I am writing a bitcoin app and looking to implement a 'cancel' feature. All over reddit are references that if under 3 confirmation have occurred, technically a payment can be stopped. Maybe only a minute or 2 available, but still. I cannot find any reference in the bitcoin api docs to demonstrate how this would be done. I know that one altcoin uses an intentional 60 min gap to confirm for this very reason.
Anyone know how this is done?
Due to the nature of digital currency protocols, transactions cannot be cancelled or altered once they are initiated. This is what allows merchants to accept digital currency without the risk of chargebacks.
It is not possible to delete a transaction from the blockchain. Depending on the wallet interface you are using (MyCrypto, Metamask, etc.), you may be able to hide transactions, but the transaction will always exist on the blockchain. Why can a transaction not simply be reversed on the blockchain?
... which was not yet broadcasted?
Yes, obviously it is possible. I'd propose you choose this method in your Bitcoin app by showing the user a confirmation screen for some seconds with information about the transaction and some buttons saying cancel
and confirm
. @nahtnam proposed a 60 minute delay which is too much, considering you may lose internet access or want the transaction to appear in the blockchain as soon as possible.
... which was already broadcasted?
Maybe... To cancel such a transaction, you'd need to create a block yourself which moves the inputs of the original transaction to one of your own addresses. (Effectively invalidating the original transaction.) However, creating a block costs several thousand dollars as of now and finding a block is not guaranteed.
Another possibility would be to broadcast another transaction taking the same inputs as the original one and targeting the outputs at one of your own addresses/wallets. To motivate miners to include this transaction instead of the original one, you increase the transaction fee. However, some clients may not relay such double spent transaction to the miners and some miners may reject the double spent transaction and include the original one (the one they received first), instead. (c.f. Bitpay encountered zero double spent in the first 10000 transactions. and Cancelling an unconfirmed transaction by @theymos (bitcoin.stackexchange))

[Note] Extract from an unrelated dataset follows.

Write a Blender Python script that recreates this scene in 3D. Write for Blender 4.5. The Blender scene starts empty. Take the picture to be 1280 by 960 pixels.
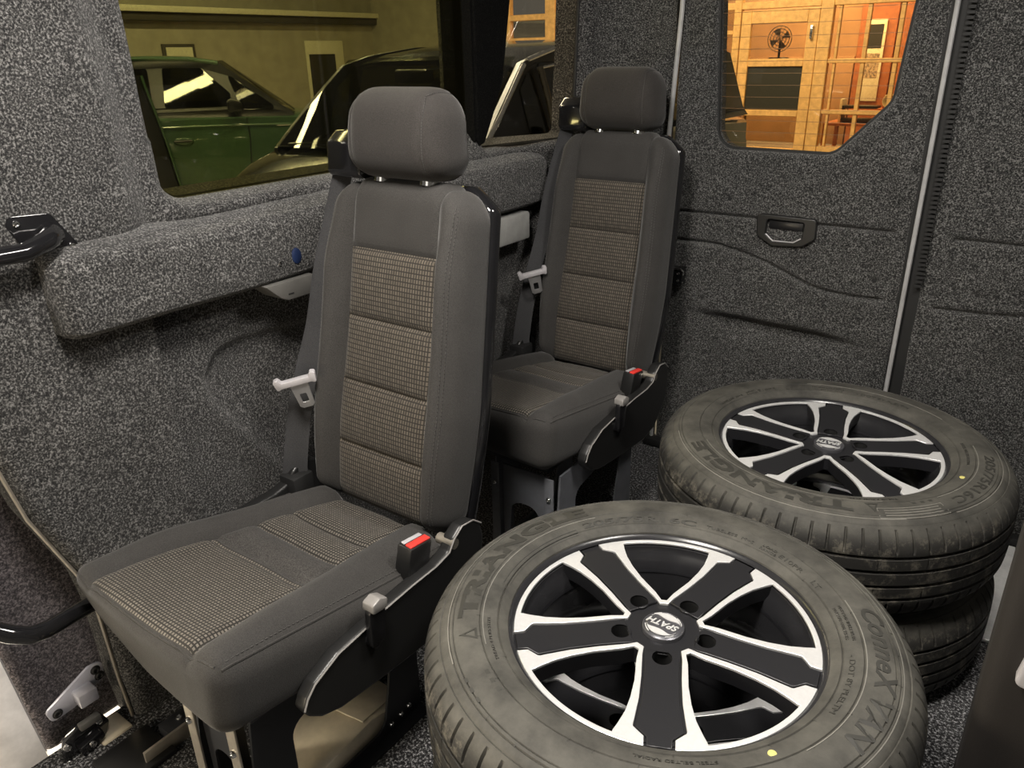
import bpy, bmesh, math, random
import numpy as np
from mathutils import Vector, Matrix

C = bpy.context.scene.collection
random.seed(4)
PI = math.pi
R = math.radians

# ------------------------------------------------------------------ camera, world, lights, exposure
F_PX = 960.0
pit, rol, yaw = R(23.26), R(1.27), R(36.0)
ri = Vector((math.cos(yaw), math.sin(yaw), 0)); fl = Vector((-math.sin(yaw), math.cos(yaw), 0)); up = Vector((0, 0, 1))
fw = fl * math.cos(pit) - up * math.sin(pit)
dn = -fl * math.sin(pit) - up * math.cos(pit)
r2 = ri * math.cos(rol) + dn * math.sin(rol)
d2 = -ri * math.sin(rol) + dn * math.cos(rol)
cam_data = bpy.data.cameras.new('camera')
cam_data.sensor_fit = 'HORIZONTAL'; cam_data.sensor_width = 36.0
cam_data.lens = 36.0 * F_PX / 1280.0
cam_data.clip_start = 0.02; cam_data.clip_end = 200
cam = bpy.data.objects.new('camera', cam_data); C.objects.link(cam)
m3 = Matrix((r2, -d2, -fw)).transposed()
cam.matrix_world = Matrix.Translation((0, 0, 1.16)) @ m3.to_4x4()
bpy.context.scene.camera = cam

sc = bpy.context.scene
sc.view_settings.view_transform = 'Standard'
sc.view_settings.look = 'None'
sc.view_settings.gamma = 1.0
sc.view_settings.use_curve_mapping = False
sc.view_settings.exposure = 0.48

world = bpy.data.worlds.new('world'); sc.world = world; world.use_nodes = True
bg = world.node_tree.nodes['Background']
bg.inputs[0].default_value = (1.0, 0.93, 0.80, 1); bg.inputs[1].default_value = 0.07

def area(name, loc, target, size, power, color, sy=None):
    l = bpy.data.lights.new(name, 'AREA'); l.energy = power; l.color = color
    l.shape = 'RECTANGLE'; l.size = size; l.size_y = sy or size
    o = bpy.data.objects.new(name, l); C.objects.link(o); o.location = loc
    d = Vector(target) - Vector(loc); o.rotation_euler = d.to_track_quat('-Z', 'Y').to_euler()
    return o

area('cabin_ceiling_light', (-0.53, 0.40, 1.70), (-0.62, 0.66, 0), 0.24, 22, (1.0, 0.94, 0.86), 0.40)
area('rear_ceiling_light', (-0.02, 1.12, 1.70), (-0.18, 1.25, 0), 0.20, 9.5, (1.0, 0.95, 0.88), 0.3)
area('open_front_fill', (-0.35, -1.5, 1.5), (-0.6, 1.0, 0.5), 1.1, 3.5, (1.0, 0.93, 0.84))  # unseen fill lamp added at the open front of the van
area('showroom_light', (-5.2, 3.5, 4.2), (-5.2, 3.5, 0), 0.25, 250, (1.0, 0.90, 0.66), 7.0)
area('showroom_light', (-9.2, 5.5, 4.2), (-9.2, 5.5, 0), 0.25, 330, (1.0, 0.90, 0.66), 8.0)
area('office_light', (-3.8, 14.2, 3.1), (-3.6, 14.8, 0), 2.5, 215, (1.0, 0.72, 0.40), 1.6)
area('partition_light', (-4.2, 9.6, 3.4), (-4.4, 12.6, 1.0), 2.5, 170, (1.0, 0.80, 0.48), 1.2)
area('door_step_light', (-2.1, -0.25, 0.75), (-1.45, 0.2, -0.1), 0.6, 40, (1.0, 0.88, 0.68))
area('entry_fill_light', (-0.95, -0.75, 0.50), (-1.20, 0.45, 0.35), 0.22, 4.5, (1.0, 0.84, 0.60))  # added fill, no lamp here; warms the carpet edge and seat front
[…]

There are some tricks to hide your initial transaction from miners by creating a so-called "non-standard" transaction. Alternatively, the transaction could include a very low fee to make miners reject it for economic reasons. (c.f. Significant losses by double-spending unconfirmed transactions (bitcoin-dev mailing list) and Double-spending by @petertodd (Reddit)) However, this makes your transaction look suspicious to the receiver if they look closer at it and they will most likely ask you to wait until it has one or more confirmations.
Finally, it is also possible if you set a flag on the original transaction to indicate replaceability. You can then replace the original transaction with another one by including the same (one or more) inputs in the replacement transaction. Also, you must pay a higher fee. However, not all miners honour this flag and some might still include your initial transaction. (c.f. Reference to BIP 125: Opt-in Full Replace-by-Fee Signaling)
... which is included in one or more blocks?
No, very unlikely to impossible. You'd need to control a substantial amount of hashing power to create a fork by rebuilding the blockchain starting at the block before the original transaction happened and ending at the block with height = (current public blockchain height) + 1
. Therefore, "the more confirmations you have, the more difficult, expensive, and unreliable an attack like this is."
Source: @DannyHamilton (Bitcointalk)
The bitcoin paper by Satoshi Nakamoto explains that this is always possible when you control more than 50% of the hashing power, and possible with a probability less than 1, but greater than 0, if you control less than 50% hashing power. See Bitcoin: A Peer-to-Peer Electronic Cash System.
Though, if you control a substantial amount of hashing power, you are likely incentivised to not undermine the trust in bitcoin by undoing transactions and indirectly hurting your revenue stream from mining.